Well, I remember when I was just twelve years old the very first epic I came across. It wasn't even a poem, actually; it was an epic two-part miniseries called The Odyssey, starring the Armand Assante as Odysseus and Greta Scacchi as Penelope. In a word, it freaking blew me away; Armand Assante was amazing! Everyone in that film was amazing, and I highly recommend everyone to see it. Anyway, I was so inspired by that film that I began my first attempt at an epic poem; and trust me, it wasn't pretty. I thought knew how to write (at least for a twelve-year-old), so when I did some half-assed research into it, I decided to write my own epic the only way I knew how—in rhyming couplets. But don't think it was awesome, because it's not; looking back on it now, I had no clue of meter or real rhyme beyond the fact that two words have the same sounds at the end of each line or even any real idea of how epics go. In a word, it was horrible. I think I spent two nights writing it, and then I gave it up. It was just too damn difficult for me, and I ended up with a 200-line eyesore of a poem about a sea voyage taken on by a crazy crew for no apparent reason other than the fact that I wanted to emulate the stuff I saw on the film.

Well, that was my first epic experience (no pun intended). The second epic I came across—and this was the first real epic poem I ever read—was Paradise Lost by John Milton. I was fourteen that time, and let me tell you, up the that point it was the most ambitious story I dared to read; even today Paradise Lost remains one of the most ambitious stories I ever read, right up there with Fyodor Dostoevsky's Notes from Underground, Friedrich Nietzsche's Thus Spoke Zarathustra and James Joyce's Finnegans Wake. John Milton's use of blank verse is in-freaking-credible! When I read it, I was like ( O_O ) with my mouth gaping in shock. It took me about two months to read the whole thing, and when I finished with the last line of that poem twelve long books later, I was breathing hard and sweating, my heart was pounding, and my hands were trembling! And you wanna know something else? In the few weeks after I finished reading that poem, I found my sentences getting longer and longer and reversing my syntax; it took a while to cut them down to size and get it back in the right order.

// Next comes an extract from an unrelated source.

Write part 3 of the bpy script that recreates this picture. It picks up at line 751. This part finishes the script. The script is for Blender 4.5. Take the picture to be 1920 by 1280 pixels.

I have since read other epics, like Dante Alighieri's Divine Comedy—the Inferno part, at least—, Homer's Odyssey and John Keats' Hyperion, all the while thinking about that epic failure I wrote five years ago. I think it's about time I invoked the muses to help me write a better version of it, this time regarding one of my all-time favorite legends, the Flying Dutchman. Now conceivably an epic can be written in any of the other forms found in this challenge, but for my purpose here, I'll take a page out of John Milton's book and write mine in blank verse, so I won't have to deal with all that rhyming hassle. And just so it won't sound too monotonous, I'll take a few liberties with the blank verse scheme. And since I'm a suspense junkie, I'll put as much suspense as poetically possible into it. You'll see what I mean, trust me. ( ^_^ )

(To be continued...)

A/N: An epic (from the Ancient Greek adjective (epikos), which comes from (epos) "word, story, poem") is a lengthy narrative poem, ordinarily concerning a serious subject containing details of heroic deeds and events significant to a culture or nation. Oral poetry may qualify as an epic, and Albert Lord and Milman Parry have argued that classical epics were fundamentally an oral poetic form. Nonetheless, epics have been written down at least since the works of Homer, Virgil, Dante Alighieri, and John Milton. Many probably would not have survived if not written down. The first epics are known as primary, or original, epics. One such epic is the Old English story Beowulf. Epics that attempt to imitate these like Milton's Paradise Lost are known as literary, or secondary, epics.